Tuesday, February 23, 2010

Thomas Merton on The Will of God

Romans 12:1-2
I appeal to you therefore, brothers and sisters, by the mercies of God, to present your bodies as a living sacrifice, holy and acceptable to God, which is your spiritual worship. 2 Do not be conformed to this world, but be transformed by the renewal of your mind, that by testing you may discern what is the will of God, what is good and acceptable and perfect.
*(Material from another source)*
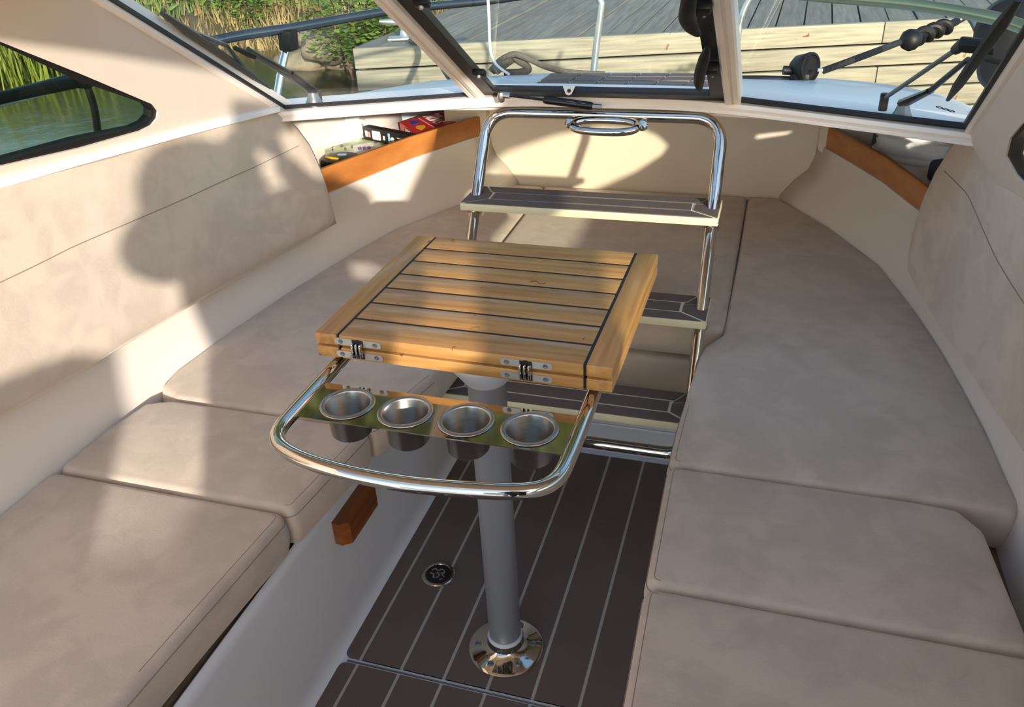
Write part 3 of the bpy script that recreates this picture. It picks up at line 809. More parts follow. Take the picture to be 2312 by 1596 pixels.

From Thomas Merton's No Man Is An Island, On the Will of God (cont)
• A right intention (which we should have as we follow the signs of God’s will) is a transient intention. It is proper to the active life which is always moving on to something else. We pause from one particular to another, reaching ahead into many plans – the works done and planned are all for the glory of God. They all stand ahead of us as milestones along a road with an invisible end. And God is always at the end.
• Right intention is more common than a really simple intention. It reaches out for merits, sacrifices, degrees of virture, etc. We need a simple intention – the aim of the contemplative life – no merely to enable a person to say prayers and make sacrifices with right intention: it is to teach us to live in God. A simple intention is perpetual death in Christ – keeping our life hidden in Christ. It seeks treasure nowhere but in heaven. It prefers what cannot be seen, touched, weighed, tasted, or seen.
• A right intention only aims in the right direction. But even in the midst of action, a simple intention renounces all things but God alone, seeks Him alone. The secret of simple intention is that it is content to seek God and does not insist on finding God right away, knowing that in seeking God we have already found God.
• Whatever is offered to God with a right intention is acceptable to Him. Whatever is offered to God with a simple intention is not only accepted by Him by reason of our good will, but is pleasing to God in itself.
• Our intention cannont be completely simple unless it is completely poor. It seeks and desires nothing unless it is completely poor. It seeks and desires nothing but the supreme poverty of having nothing but God. True, anyone with a grain of faith realizes that to have God and nothing else besides is to have everything in Him. But between the thought of poverty and its actualization in our lives lies the desert of emptiness through which we must travel in order to find Him.